Our school cafeterias can do better. Simply teaching our kids the fundamentals of healthy eating is not enough; it must be put into action in the cafeterias. We teach our children the food pyramid and the necessity of fruits and vegetables, yet counter act these teachings with greasy pepperoni pizza and deep fried corn dogs being served during lunch time. With the recent development of healthier quick microwavable meals, these can be substituted for the high calorie cafeteria meals. These foods may be a little bit more expensive than the junk filled food currently being served but what is more important spending a little more money on nutritious meals or a tray of obesity?

So it's up to parents, school board leaders, cafeteria workers and government officials to fight for a well balanced meals in our schools. Let's trade those Doritos for some fabulous carrot sticks. Our children may not thank us in the beginning, but they will definitley thank us in the future.

3 comments:

thatsamoret said...

I really like the development of this piece, having seen it in the early stages.

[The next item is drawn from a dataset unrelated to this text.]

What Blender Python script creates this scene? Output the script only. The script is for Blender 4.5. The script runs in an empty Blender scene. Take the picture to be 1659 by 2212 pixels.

Poor dietary codes in school systems seem to boil down to a few basic components: lack of funding which causes the foods bought for the cafeterias to have lower nutritional value. I also feel that there is a great deal of ignorance surrounding the issue considering the the schools who lack most in the nutritious foods are public institutions. The parents can't step in because they are working class, the kids don't know the difference, and the school just wants to keep their students fed at whatever cost.

tvo said...

Some of the statistics in this piece are out of this world! I can't believe KIDS are gobbling down more than 1/3 of their daily required calories and so much fat in a single meal. Pair this with decreased recess and gym time — no wonder we're being faced with an obesity epidemic!

I am a substitute teacher at several elementary schools in Vermont — in one of the classes, the teacher has banned snacks from home. Every day, the kids are given a different "healthy" snack, like popcorn and apples or crackers with peanutbutter. The kids are exposed to more food options, and they aren't gobbling down packs of saturated-fat-filled, calorie-heavy snacks!

The program is funded by donations from parents, with the rest covered out of the teacher's own pocket. If school districts could spare a few hundred dollars a month to support snack programs like this, I think it could dramatically improve the health and well-being of students!

guamerican-american said...

I find it interesting how you think taking your lunch in a brown bag seems less glamorous than eating a school lunch. Personally, I often envied those who packed a sack lunch when I didn’t. It was usually filled with delicious home-cooked meals. When we would all bring sack lunches, lunchtime would always turn into somewhat of a potluck or fiesta.

However, since many parents are too busy to always pack lunches for their children, the burden falls upon the school cafeterias. I also agree that schools must make the effort to ensure that budding children receive an ample meal filled with nutritional value.